Educators possess a meeting mentality whereby solutions to problems drop onto the table. Biases drive discussion. Persuasiveness, argument, and justification characterize the meeting flow. Meeting leaders or obvious decision-makers guide participants toward a predetermined solution. In contrast, collaborations, especially virtual ones, need new skills.

For virtual collaborations, the most basic skill is that of asking the appropriate questions; a skill so basic that few educators use it. Rather, they resemble the student who, when asked to phrase a question for an assignment, responded to a professor “I know the answers, but I don’t know what the question is.” Questions like “don’t you agree that ...” and “why do you believe ...” are not acceptable. Any “Yes” or “No” question, beyond housekeeping questions, attacks the listeners, as does any question that begins with “Why.” They seek no information. They fail to reveal anything about the questioner. They simply have no place in collaborations.

In collaborations, clarification drives the discussion. If participants are not talking about the same thing, but believe they are, confusion and misunderstanding abound. During the early stages of problem solving, collaborators need to phrase the problem, essentially, as a non-attack question. When given this task, collaborators typically respond with “should we” questions. “Should we install a video conferencing system?” “Should we require horizontal articulation?” “Should we have a common, system-wide application for admissions?” All of these are attack questions in that all can be answered “Yes” or “No.” Beyond the attack, they lead to argument and defense.
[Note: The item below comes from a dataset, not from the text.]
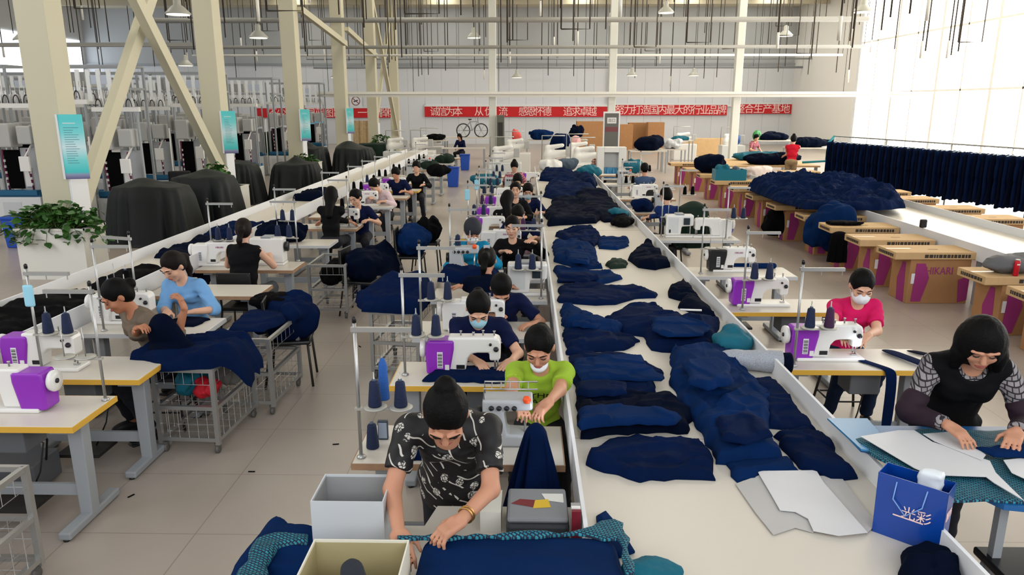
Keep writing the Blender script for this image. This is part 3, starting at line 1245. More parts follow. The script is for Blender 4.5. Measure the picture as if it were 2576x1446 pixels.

People choose sides and defend positions. The “problem” for each of these questions could just as easily be distance education, fiscal responsibility, or Chancellor’s Office priorities.

Consider, instead, if the problem were worded as “How can districts minimize travel costs?”, “How can the California Virtual Campus facilitate distance education courses system-wide?”, or “How can campuses/districts participate in statewide initiatives?” All these questions could lead to the same, single answer. Yet, just as easily, they could lead to widely different answers. Until the question is shaped and refined, collaborators need to delay their natural tendency to propose solutions.

“How” questions evoke possibilities, alternatives. Yet, they are not the only questions that need to be asked. The words within the defined problem demand definition. For instance, in the question, “How can the community colleges implement e-conferencing?,” collaborators need to agree on what is meant by “community colleges” — the entire statewide system, the separate districts, the individual campuses? What is meant by “e-conferencing” — a linear discussion using e-mail, an asynchronous threaded-discussion using conferencing software, a synchronous voice-conference enhanced with web site materials? The actual definitions matter little. What matters is that agreement is achieved; an agreement which minimizes later confusion.

The next question is “What are the alternative solutions?” In collaborations, all alternatives are acceptable initially, even the bizarre. Next, evaluation questions emerge. “What are the barriers to each alternative?” “What are the benefits?” Finally, the question of which alternative to choose arises. Throughout the question-asking, collaborators avoided attacking each other. Rather, they built trust, the second basic skill of collaboration.